The soccer ball lamp that hangs outside the restaurant on the corner of 18th and Capp Streets in the Mission leaves little doubt about what’s going on inside. Its name, written on a street sign hung up over its door, all but confirms it: Balompié.
Owner Amadeo Gonzalez Figueroa told Gazetteer SF that when he first opened the restaurant in 1987, he was up at 1 a.m., a bit drunk, trying to think of a name. He came up with Commentarios. “Because I wanted to relate it to soccer — everybody can come here and talk about soccer, and I said, ‘Nah.’”
A half-hour later he hit upon Balompié.
In over 50 years of playing, coaching, and watching soccer, I was embarrassed to admit that I had never heard the word. But I was absolutely familiar with the term “fútbol” – and even prefer it, for obvious reasons, to “soccer.”
“The right word, the correct word, is balompié,” he assured me. It’s a combination of balón, ball, and pie, foot. In Spain and Argentina, he continued, it’s balompié. In El Salvador, where Gonzalez Figueroa is from, he allowed that it could be fútbol or balompié; the same is true in Mexico, Colombia, and Venezuela.
Balompié Cafe has been at its Mission corner location for 39 years. Inside, it is lit by five more globe lamps. The walls are covered in banners, most of them given to Gonzalez Figueroa from his customers, representing teams from around the world. The restaurant’s two big screen TVs play nothing but balompié. While some Mission locals support Central or South American teams, many, including Gonzalez Figueroa, also love and come to watch the European leagues.
No restaurant can survive for four decades on balompié alone. The cafe’s Salvardoran menu is based on Gonzalez Figueroa’s grandmother’s recipes, and maintained by chef Patricia Jimenez, who has cooked there for 36 years. It includes carne encebollada, or beef steak with onions, and a long list of pupusas, filled with combinations of cheese, beef, pork, or chicken. My favorite was filled with spinach, zucchini, and cheese. I ate them with a side of rice and beans, and a Modelo poured into a cup shaped like a human calf and foot wearing a shin guard and balompié cleat. My son spared a sip of the best horchata I’ve tasted.

Gonzalez Figueroa, 72, played professional soccer in El Salvador and semi-pro when he moved to San Francisco when he was 20 years old. He said the restaurant has had its ups and downs. In the early 1990s, he said, “I had to fight with all the pimps because they came in and they wanted to use the restroom.” Later, Gonzalez Figueroa struggled with norteños and sureños, calmly recalling ducking for cover during a shootout on the cafe’s corner. He said he used to keep a machete under his cash register for protection, and is convinced that he once saved the life of a teenager who took refuge in the restaurant from gang members who wanted to kill him.

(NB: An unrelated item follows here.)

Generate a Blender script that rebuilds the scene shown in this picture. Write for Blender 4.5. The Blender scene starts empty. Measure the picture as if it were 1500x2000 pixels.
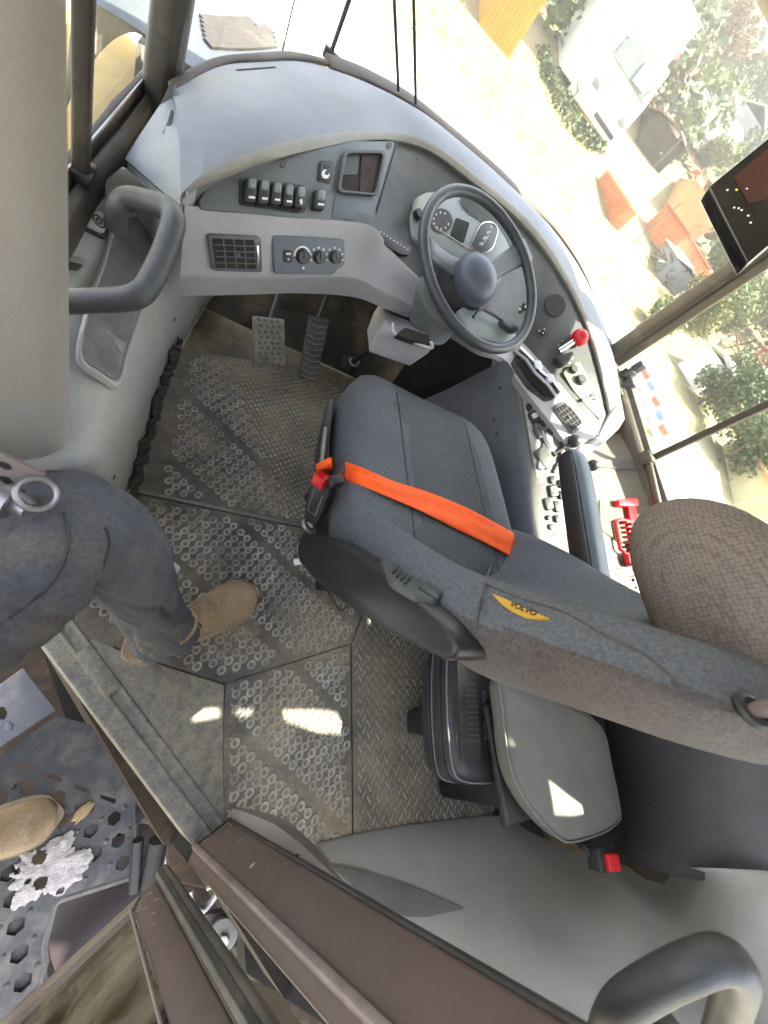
import bpy, bmesh, math, random
from math import radians, sin, cos, pi
from mathutils import Vector, Matrix, noise
from mathutils.bvhtree import BVHTree

random.seed(7)
S = bpy.context.scene
COL = S.collection
V = Vector

# ------------------------------------------------------------------ camera
CAMZ = 1.15
CAM = V((0, 0, CAMZ))
# rows: world X, Y, Z axes written in camera axes (image right, image down, forward)
BX = V((0.81273712, 0.20975474, 0.54356354))
BY = V((-0.0673415, -0.89287573, 0.44523932))
BZ = V((0.57872575, -0.39846691, -0.71154805))
FPX = 750.0
cd = bpy.data.cameras.new('camera')
cam = bpy.data.objects.new('camera', cd)
COL.objects.link(cam)
cd.sensor_fit = 'VERTICAL'
cd.sensor_height = 36.0
cd.sensor_width = 27.0
cd.lens = 36.0 * FPX / 2000.0
cd.clip_start = 0.02
cd.clip_end = 3000
cd.dof.use_dof = True
cd.dof.focus_distance = .80
cd.dof.aperture_fstop = 4.5
# camera columns: right, up, back
cam.matrix_world = Matrix(((BX[0], -BX[1], -BX[2], CAM[0]),
                           (BY[0], -BY[1], -BY[2], CAM[1]),
                           (BZ[0], -BZ[1], -BZ[2], CAM[2]), (0, 0, 0, 1)))
S.camera = cam

# ------------------------------------------------------------------ light
SUN_AZ, SUN_EL = 100.0, 59.0
SUN = V((sin(radians(SUN_AZ)) * cos(radians(SUN_EL)), cos(radians(SUN_AZ)) * cos(radians(SUN_EL)), sin(radians(SUN_EL))))
w = bpy.data.worlds.new('World')
S.world = w
w.use_nodes = True
nt = w.node_tree
sky = nt.nodes.new('ShaderNodeTexSky')
sky.sky_type = 'NISHITA'
sky.sun_disc = False
sky.sun_elevation = radians(SUN_EL)
sky.sun_rotation = radians(SUN_AZ)
sky.dust_density = 2.0
hs = nt.nodes.new('ShaderNodeHueSaturation')
hs.inputs['Saturation'].default_value = .5
nt.links.new(sky.outputs[0], hs.inputs['Color'])
nt.links.new(hs.outputs[0], nt.nodes['Background'].inputs[0])
nt.nodes['Background'].inputs[1].default_value = 0.15
sl = bpy.data.lights.new('sun', 'SUN')
sl.energy = 4.5
sl.angle = radians(0.5)
sl.color = (1.0, 0.92, 0.74)
so = bpy.data.objects.new('sun', sl)
so.rotation_euler = SUN.to_track_quat('Z', 'Y').to_euler()
so.location = (0, 0, 30)
COL.objects.link(so)
S.view_settings.view_transform = 'Standard'
S.view_settings.look = 'None'
S.view_settings.gamma = 1
S.view_settings.exposure = 3.0
try:
    S.cycles.use_denoising = True
    S.cycles.max_bounces = 10
    S.cycles.diffuse_bounces = 5
    S.cycles.transparent_max_bounces = 12
    S.cycles.caustics_reflective = False
    S.cycles.caustics_refractive = False
except Exception:
    pass

# ------------------------------------------------------------------ measuring helpers
def ray(px, py):
    v = V((px - 750, py - 1000, FPX))
    return V((BX.dot(v), BY.dot(v), BZ.dot(v)))

def P(px, py, x=None, y=None, z=None, t=None):
    """point of the place seen at a spot of the photograph, once one of its coordinates is known"""
    d = ray(px, py)
    if x is not None: t = x / d.x
    elif y is not None: t = y / d.y
    elif z is not None: t = (z - CAMZ) / d.z
    return CAM + d * t

class Plane:
    def __init__(s, a, b=None, c=None, n=None):
        s.o = V(a)
        s.n = V(n).normalized() if n is not None else (V(b) - V(a)).cross(V(c) - V(a)).normalized()
        if s.n.dot(CAM - s.o) < 0: s.n = -s.n
    def hit(s, px, py):
        d = ray(px, py)
        return CAM + d * ((s.o - CAM).dot(s.n) / d.dot(s.n))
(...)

These days, Balompié Cafe feels like the right place to be for breakfast, lunch, or dinner — especially during the World Cup. On Wednesday night, Eliza Naverrete, a server at the restaurant, was wearing her Mexico jersey, as were many customers. Mexico easily advanced to the next knockout round, joining other teams that Gonzalez Figueroa said will be good for business: Argentina, Brazil, Colombia, and the US.

Naverrete was assisted by Evelyn Figueroa, Amadeo’s wife, who took me through a tour of the decor. The sets of goalkeeper gloves attached to the walls and cleats lining the shelves belong to her son, Amadeo Alejandro Figueroa, who plays for the local El Farolito team. To perfect her skills in a professional kitchen, Figueroa said, she attended and graduated from City College’s culinary program.
The restaurant’s Mission location is sometimes referred to as Balompié Cafe #1. The couple opened a second one in Figueroa’s hometown of Metapán, El Salvador, which they closed because it was too difficult to maintain quality control from such a distance. Balompié Cafe #3, located between Glen Park and Bernal Heights, was such a success that they sold it to a partner.
Gonzalez Figueroa is opening another restaurant in the East Bay city of Richmond shortly after the World Cup. I asked if it’ll be called Balompié Cafe #4.
“No. It’s just called Balompié,” he said.